I leaned over and half-heartedly joked, “When I heard I was having a girl, I thought I was going to have a girl like your daughter.”  She laughed and stated, “And, I thought I was having a girl like your daughter.”  At that exact moment, my daughter dashed out of the theater area where she had wrangled all the kids in the area to put on a play in full costumes and screamed with her booming voice, “Hi, Mom!”  She raced like a blur towards the athletic area to pretend she was in the Olympics.  Her arms and legs flailed every which way.  It was a burst of my daughter’s energy— loud, big, and “I-make-my-presence-known.”

I love my daughter beyond words, but she is not dainty.  She is not soft.  She is not the epitome of girl.  She is a rough and tumble tomboy.  She is a take charge leader.  Her voice is loud and big, but so is her heart.  She likes her dresses, dolls, and hair bows, but most of the time, the girl is ROCKING a paint stained t-shirt from her painting with reckless abandonment escapades, some jeans, and worn through tennis shoes because she can’t keep her shoes new or clean for more than 3-minutes.  She is head strong, loves attention, and has very definite ideas on how things should run.  She can be found telling people – young and old- what to do or how to do it because she is smart and has figured out EXACTLY how things are supposed to be done.    When her teachers come up to me and say, “Guess what your daughter said (or did) today?” I cringe and brace myself.  I start planning my apology.
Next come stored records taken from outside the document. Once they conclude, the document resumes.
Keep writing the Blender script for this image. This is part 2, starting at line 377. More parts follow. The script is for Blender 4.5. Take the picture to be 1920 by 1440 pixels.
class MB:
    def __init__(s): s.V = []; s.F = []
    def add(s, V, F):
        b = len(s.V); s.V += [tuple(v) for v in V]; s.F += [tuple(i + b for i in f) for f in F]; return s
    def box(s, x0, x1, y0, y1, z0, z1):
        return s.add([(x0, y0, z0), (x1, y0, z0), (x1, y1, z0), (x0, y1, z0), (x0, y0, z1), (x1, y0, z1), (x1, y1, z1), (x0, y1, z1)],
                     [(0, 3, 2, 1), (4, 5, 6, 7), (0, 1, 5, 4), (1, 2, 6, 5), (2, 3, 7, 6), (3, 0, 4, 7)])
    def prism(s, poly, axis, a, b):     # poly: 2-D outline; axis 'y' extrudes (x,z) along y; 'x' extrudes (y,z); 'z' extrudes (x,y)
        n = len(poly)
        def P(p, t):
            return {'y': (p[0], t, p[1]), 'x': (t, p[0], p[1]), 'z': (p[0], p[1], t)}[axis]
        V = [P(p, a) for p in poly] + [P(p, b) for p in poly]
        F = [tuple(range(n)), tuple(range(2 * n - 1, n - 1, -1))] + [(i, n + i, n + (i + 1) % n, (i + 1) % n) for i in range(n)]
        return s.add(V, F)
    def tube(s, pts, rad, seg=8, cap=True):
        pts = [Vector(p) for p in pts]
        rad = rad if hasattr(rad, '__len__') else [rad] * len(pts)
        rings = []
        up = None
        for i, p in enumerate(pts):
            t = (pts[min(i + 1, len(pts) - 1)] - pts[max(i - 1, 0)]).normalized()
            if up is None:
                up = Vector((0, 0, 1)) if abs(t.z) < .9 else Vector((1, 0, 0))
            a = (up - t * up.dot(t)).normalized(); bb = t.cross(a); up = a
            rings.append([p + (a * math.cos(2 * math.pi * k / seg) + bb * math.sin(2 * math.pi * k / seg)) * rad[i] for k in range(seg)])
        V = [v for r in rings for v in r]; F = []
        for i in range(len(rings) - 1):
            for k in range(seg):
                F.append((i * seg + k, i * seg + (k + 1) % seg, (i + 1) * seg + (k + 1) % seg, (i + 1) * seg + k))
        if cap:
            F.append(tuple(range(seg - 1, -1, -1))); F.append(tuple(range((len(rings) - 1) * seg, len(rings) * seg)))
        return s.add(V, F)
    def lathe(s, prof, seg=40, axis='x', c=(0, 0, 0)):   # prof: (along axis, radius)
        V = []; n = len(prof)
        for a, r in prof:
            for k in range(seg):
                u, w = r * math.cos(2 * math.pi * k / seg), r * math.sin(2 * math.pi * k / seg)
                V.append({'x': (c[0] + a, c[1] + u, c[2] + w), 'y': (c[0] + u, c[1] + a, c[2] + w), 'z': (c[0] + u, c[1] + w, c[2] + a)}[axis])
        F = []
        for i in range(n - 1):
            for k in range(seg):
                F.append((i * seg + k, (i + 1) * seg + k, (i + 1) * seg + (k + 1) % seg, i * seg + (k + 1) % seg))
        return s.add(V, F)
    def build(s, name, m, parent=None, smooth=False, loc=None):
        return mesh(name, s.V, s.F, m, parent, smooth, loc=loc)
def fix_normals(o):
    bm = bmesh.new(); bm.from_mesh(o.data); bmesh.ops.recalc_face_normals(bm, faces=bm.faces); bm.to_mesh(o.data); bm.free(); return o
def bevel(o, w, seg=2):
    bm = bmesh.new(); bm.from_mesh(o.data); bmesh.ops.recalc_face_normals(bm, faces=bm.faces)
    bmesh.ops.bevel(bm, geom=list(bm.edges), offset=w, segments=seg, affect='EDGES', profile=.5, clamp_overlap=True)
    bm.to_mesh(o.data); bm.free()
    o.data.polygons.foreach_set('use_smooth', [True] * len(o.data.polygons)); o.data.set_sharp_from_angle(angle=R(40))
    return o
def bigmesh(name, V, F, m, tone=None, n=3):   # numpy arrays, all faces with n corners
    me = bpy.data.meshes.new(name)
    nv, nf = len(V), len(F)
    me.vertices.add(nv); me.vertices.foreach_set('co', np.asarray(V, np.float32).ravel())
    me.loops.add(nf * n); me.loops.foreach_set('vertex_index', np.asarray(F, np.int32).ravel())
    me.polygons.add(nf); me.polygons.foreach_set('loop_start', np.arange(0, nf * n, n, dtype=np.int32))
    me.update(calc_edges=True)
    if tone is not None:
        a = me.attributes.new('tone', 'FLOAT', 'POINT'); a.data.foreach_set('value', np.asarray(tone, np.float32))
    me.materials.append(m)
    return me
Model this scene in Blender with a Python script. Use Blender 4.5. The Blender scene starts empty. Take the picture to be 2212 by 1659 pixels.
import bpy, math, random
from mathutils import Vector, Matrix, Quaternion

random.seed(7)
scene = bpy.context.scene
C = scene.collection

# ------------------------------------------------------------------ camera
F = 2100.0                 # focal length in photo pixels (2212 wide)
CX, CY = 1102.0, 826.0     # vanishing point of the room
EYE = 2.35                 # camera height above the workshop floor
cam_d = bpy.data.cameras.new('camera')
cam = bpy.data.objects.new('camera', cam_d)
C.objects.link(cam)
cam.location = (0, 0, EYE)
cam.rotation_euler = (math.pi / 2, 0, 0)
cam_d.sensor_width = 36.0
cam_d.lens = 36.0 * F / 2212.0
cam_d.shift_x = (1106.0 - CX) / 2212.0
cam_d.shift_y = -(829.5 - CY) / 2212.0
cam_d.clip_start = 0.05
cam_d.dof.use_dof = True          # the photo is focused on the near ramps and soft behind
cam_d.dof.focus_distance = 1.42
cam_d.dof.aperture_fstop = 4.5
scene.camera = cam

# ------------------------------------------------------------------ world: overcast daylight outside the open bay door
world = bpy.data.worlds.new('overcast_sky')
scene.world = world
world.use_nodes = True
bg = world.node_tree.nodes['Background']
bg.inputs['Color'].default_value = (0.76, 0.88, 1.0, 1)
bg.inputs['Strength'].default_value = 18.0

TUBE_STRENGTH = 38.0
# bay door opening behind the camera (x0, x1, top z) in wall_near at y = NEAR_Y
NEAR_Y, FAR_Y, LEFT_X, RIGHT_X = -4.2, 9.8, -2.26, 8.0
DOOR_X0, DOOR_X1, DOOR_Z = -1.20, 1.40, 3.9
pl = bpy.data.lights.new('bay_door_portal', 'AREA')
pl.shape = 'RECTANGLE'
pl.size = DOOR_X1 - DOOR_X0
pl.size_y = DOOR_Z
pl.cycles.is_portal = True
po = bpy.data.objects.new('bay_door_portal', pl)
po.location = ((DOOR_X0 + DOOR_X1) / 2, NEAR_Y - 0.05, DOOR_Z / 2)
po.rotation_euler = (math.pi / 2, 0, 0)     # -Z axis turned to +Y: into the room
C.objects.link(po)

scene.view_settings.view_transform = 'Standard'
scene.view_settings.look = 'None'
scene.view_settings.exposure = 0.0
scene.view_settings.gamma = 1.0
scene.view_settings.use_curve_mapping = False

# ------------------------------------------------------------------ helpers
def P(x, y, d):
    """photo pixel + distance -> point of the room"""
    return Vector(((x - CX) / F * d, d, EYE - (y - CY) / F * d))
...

I will openly and honestly admit that my daughter is very much like me.  I have been loud and awkward for most of my life.  As I age, my intention is to find peace, soften, and let go of my brash ways (except for my signature f-bombs—those will probably stay!).  My daughter’s strong presence in her little six-year-old world contradicts the peace and softness I seek and that causes me great consternation. But, there are things about my daughter’s strength that I greatly admire.  My daughter advocates for herself.  She will ask for things she needs or wants.  I don’t and I wish I did that for myself more.  Yet, I find myself still correcting her in hopes of softening her and making her more of what I want in myself and a girl.

I had a powerful mommy moment a few weeks ago where I realized, on a soul level, that God sent this little girl to do BIG things.  Her loud, active, rough and tumble personality will be used to make the world she influences a better place.  She will be the voice that challenges societal norms and systems that no longer serve others.  She has the chutzpah to make a difference in the world or to hold her own amongst the “big dogs” in life.  My concept of the girl I thought I was getting is only impeding God’s calling for her life.  As Byron Katie describes above, I must let go of the concept of my daughter.  I must let her develop into the being that God made.  I must surrender and let her spirit unfold.

I am not saying this is easy as it requires me to strip myself of the concepts I hold for myself and her, but I am willing to be a work in progress.  I am willing to meet my daughter for the first time over and over and over again until I see who she really is- not who I want her to be.

Hallelujah for my thunderous, loving, amazing, bold, generous, sweet daughter!  Hallelujah for this awareness!  Hallelujah for the learning about myself through the relationship with my daughter and for meeting my daughter for the first time over and over and over!